Write out each line beneath this one exactly as it reads.

» SOURCE DATA:
──────

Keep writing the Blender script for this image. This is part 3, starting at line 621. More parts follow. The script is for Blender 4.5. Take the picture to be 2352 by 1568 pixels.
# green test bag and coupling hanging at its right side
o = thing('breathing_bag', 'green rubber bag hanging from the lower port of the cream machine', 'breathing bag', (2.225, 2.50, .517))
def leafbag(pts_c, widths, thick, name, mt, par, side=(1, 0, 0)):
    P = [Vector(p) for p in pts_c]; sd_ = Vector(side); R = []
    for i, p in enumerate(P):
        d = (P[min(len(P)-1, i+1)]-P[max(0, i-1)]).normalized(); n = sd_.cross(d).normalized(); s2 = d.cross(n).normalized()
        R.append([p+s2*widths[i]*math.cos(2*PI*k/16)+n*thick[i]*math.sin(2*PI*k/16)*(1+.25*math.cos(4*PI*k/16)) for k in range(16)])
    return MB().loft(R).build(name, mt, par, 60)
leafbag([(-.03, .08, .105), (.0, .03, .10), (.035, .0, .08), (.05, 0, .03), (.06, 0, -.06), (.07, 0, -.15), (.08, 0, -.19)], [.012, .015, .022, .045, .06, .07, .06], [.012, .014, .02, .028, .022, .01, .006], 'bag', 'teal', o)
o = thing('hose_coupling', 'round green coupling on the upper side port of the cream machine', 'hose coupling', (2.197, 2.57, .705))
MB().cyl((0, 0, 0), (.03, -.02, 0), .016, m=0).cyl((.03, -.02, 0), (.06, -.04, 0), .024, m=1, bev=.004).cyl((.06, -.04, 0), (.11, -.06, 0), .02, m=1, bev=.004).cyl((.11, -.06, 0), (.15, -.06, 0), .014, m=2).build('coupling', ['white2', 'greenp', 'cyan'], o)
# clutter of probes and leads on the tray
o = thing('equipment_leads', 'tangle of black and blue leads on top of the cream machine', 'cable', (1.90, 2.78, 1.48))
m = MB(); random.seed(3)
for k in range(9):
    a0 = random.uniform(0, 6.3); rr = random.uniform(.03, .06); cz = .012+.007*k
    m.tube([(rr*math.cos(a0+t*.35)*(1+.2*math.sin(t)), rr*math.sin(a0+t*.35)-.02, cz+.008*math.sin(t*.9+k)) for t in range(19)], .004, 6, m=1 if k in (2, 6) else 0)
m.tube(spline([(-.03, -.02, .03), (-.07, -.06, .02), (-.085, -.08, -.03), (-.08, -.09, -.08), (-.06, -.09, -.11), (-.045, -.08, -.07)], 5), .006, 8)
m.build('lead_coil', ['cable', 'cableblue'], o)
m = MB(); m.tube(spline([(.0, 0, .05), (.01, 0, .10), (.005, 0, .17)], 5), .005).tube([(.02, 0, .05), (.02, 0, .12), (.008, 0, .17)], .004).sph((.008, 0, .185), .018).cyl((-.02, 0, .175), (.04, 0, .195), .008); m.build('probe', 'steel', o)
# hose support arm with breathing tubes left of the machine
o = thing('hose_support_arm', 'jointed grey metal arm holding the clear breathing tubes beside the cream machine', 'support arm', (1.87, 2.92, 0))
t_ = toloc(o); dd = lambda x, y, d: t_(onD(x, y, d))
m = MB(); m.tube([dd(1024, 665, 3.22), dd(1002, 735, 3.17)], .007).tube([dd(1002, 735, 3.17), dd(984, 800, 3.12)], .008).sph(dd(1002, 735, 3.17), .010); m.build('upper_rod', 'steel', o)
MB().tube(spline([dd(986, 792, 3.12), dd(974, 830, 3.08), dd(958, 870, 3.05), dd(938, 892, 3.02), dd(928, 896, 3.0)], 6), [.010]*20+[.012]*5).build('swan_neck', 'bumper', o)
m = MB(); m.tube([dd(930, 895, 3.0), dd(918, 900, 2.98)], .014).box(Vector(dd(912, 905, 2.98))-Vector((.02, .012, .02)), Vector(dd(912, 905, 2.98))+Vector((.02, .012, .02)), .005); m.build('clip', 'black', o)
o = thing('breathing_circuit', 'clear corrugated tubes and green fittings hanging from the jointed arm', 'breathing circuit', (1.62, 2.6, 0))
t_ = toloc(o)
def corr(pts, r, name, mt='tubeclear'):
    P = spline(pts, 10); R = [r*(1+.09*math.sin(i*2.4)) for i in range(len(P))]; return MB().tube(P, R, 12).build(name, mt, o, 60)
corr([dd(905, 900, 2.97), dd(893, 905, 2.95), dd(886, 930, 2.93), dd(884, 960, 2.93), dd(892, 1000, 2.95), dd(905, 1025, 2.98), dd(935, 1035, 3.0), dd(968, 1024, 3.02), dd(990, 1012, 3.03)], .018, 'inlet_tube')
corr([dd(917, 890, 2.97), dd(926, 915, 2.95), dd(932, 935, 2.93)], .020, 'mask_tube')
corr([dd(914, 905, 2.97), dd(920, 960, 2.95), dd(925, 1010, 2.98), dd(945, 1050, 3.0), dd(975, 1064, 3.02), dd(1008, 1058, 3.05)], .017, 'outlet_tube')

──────

» ANSWER IN FULL:
Keep writing the Blender script for this image. This is part 3, starting at line 621. More parts follow. The script is for Blender 4.5. Take the picture to be 2352 by 1568 pixels.
# green test bag and coupling hanging at its right side
o = thing('breathing_bag', 'green rubber bag hanging from the lower port of the cream machine', 'breathing bag', (2.225, 2.50, .517))
def leafbag(pts_c, widths, thick, name, mt, par, side=(1, 0, 0)):
    P = [Vector(p) for p in pts_c]; sd_ = Vector(side); R = []
    for i, p in enumerate(P):
        d = (P[min(len(P)-1, i+1)]-P[max(0, i-1)]).normalized(); n = sd_.cross(d).normalized(); s2 = d.cross(n).normalized()
        R.append([p+s2*widths[i]*math.cos(2*PI*k/16)+n*thick[i]*math.sin(2*PI*k/16)*(1+.25*math.cos(4*PI*k/16)) for k in range(16)])
    return MB().loft(R).build(name, mt, par, 60)
leafbag([(-.03, .08, .105), (.0, .03, .10), (.035, .0, .08), (.05, 0, .03), (.06, 0, -.06), (.07, 0, -.15), (.08, 0, -.19)], [.012, .015, .022, .045, .06, .07, .06], [.012, .014, .02, .028, .022, .01, .006], 'bag', 'teal', o)
o = thing('hose_coupling', 'round green coupling on the upper side port of the cream machine', 'hose coupling', (2.197, 2.57, .705))
MB().cyl((0, 0, 0), (.03, -.02, 0), .016, m=0).cyl((.03, -.02, 0), (.06, -.04, 0), .024, m=1, bev=.004).cyl((.06, -.04, 0), (.11, -.06, 0), .02, m=1, bev=.004).cyl((.11, -.06, 0), (.15, -.06, 0), .014, m=2).build('coupling', ['white2', 'greenp', 'cyan'], o)
# clutter of probes and leads on the tray
o = thing('equipment_leads', 'tangle of black and blue leads on top of the cream machine', 'cable', (1.90, 2.78, 1.48))
m = MB(); random.seed(3)
for k in range(9):
    a0 = random.uniform(0, 6.3); rr = random.uniform(.03, .06); cz = .012+.007*k
    m.tube([(rr*math.cos(a0+t*.35)*(1+.2*math.sin(t)), rr*math.sin(a0+t*.35)-.02, cz+.008*math.sin(t*.9+k)) for t in range(19)], .004, 6, m=1 if k in (2, 6) else 0)
m.tube(spline([(-.03, -.02, .03), (-.07, -.06, .02), (-.085, -.08, -.03), (-.08, -.09, -.08), (-.06, -.09, -.11), (-.045, -.08, -.07)], 5), .006, 8)
m.build('lead_coil', ['cable', 'cableblue'], o)
m = MB(); m.tube(spline([(.0, 0, .05), (.01, 0, .10), (.005, 0, .17)], 5), .005).tube([(.02, 0, .05), (.02, 0, .12), (.008, 0, .17)], .004).sph((.008, 0, .185), .018).cyl((-.02, 0, .175), (.04, 0, .195), .008); m.build('probe', 'steel', o)
# hose support arm with breathing tubes left of the machine
o = thing('hose_support_arm', 'jointed grey metal arm holding the clear breathing tubes beside the cream machine', 'support arm', (1.87, 2.92, 0))
t_ = toloc(o); dd = lambda x, y, d: t_(onD(x, y, d))
m = MB(); m.tube([dd(1024, 665, 3.22), dd(1002, 735, 3.17)], .007).tube([dd(1002, 735, 3.17), dd(984, 800, 3.12)], .008).sph(dd(1002, 735, 3.17), .010); m.build('upper_rod', 'steel', o)
MB().tube(spline([dd(986, 792, 3.12), dd(974, 830, 3.08), dd(958, 870, 3.05), dd(938, 892, 3.02), dd(928, 896, 3.0)], 6), [.010]*20+[.012]*5).build('swan_neck', 'bumper', o)
m = MB(); m.tube([dd(930, 895, 3.0), dd(918, 900, 2.98)], .014).box(Vector(dd(912, 905, 2.98))-Vector((.02, .012, .02)), Vector(dd(912, 905, 2.98))+Vector((.02, .012, .02)), .005); m.build('clip', 'black', o)
o = thing('breathing_circuit', 'clear corrugated tubes and green fittings hanging from the jointed arm', 'breathing circuit', (1.62, 2.6, 0))
t_ = toloc(o)
def corr(pts, r, name, mt='tubeclear'):
    P = spline(pts, 10); R = [r*(1+.09*math.sin(i*2.4)) for i in range(len(P))]; return MB().tube(P, R, 12).build(name, mt, o, 60)
corr([dd(905, 900, 2.97), dd(893, 905, 2.95), dd(886, 930, 2.93), dd(884, 960, 2.93), dd(892, 1000, 2.95), dd(905, 1025, 2.98), dd(935, 1035, 3.0), dd(968, 1024, 3.02), dd(990, 1012, 3.03)], .018, 'inlet_tube')
corr([dd(917, 890, 2.97), dd(926, 915, 2.95), dd(932, 935, 2.93)], .020, 'mask_tube')
corr([dd(914, 905, 2.97), dd(920, 960, 2.95), dd(925, 1010, 2.98), dd(945, 1050, 3.0), dd(975, 1064, 3.02), dd(1008, 1058, 3.05)], .017, 'outlet_tube')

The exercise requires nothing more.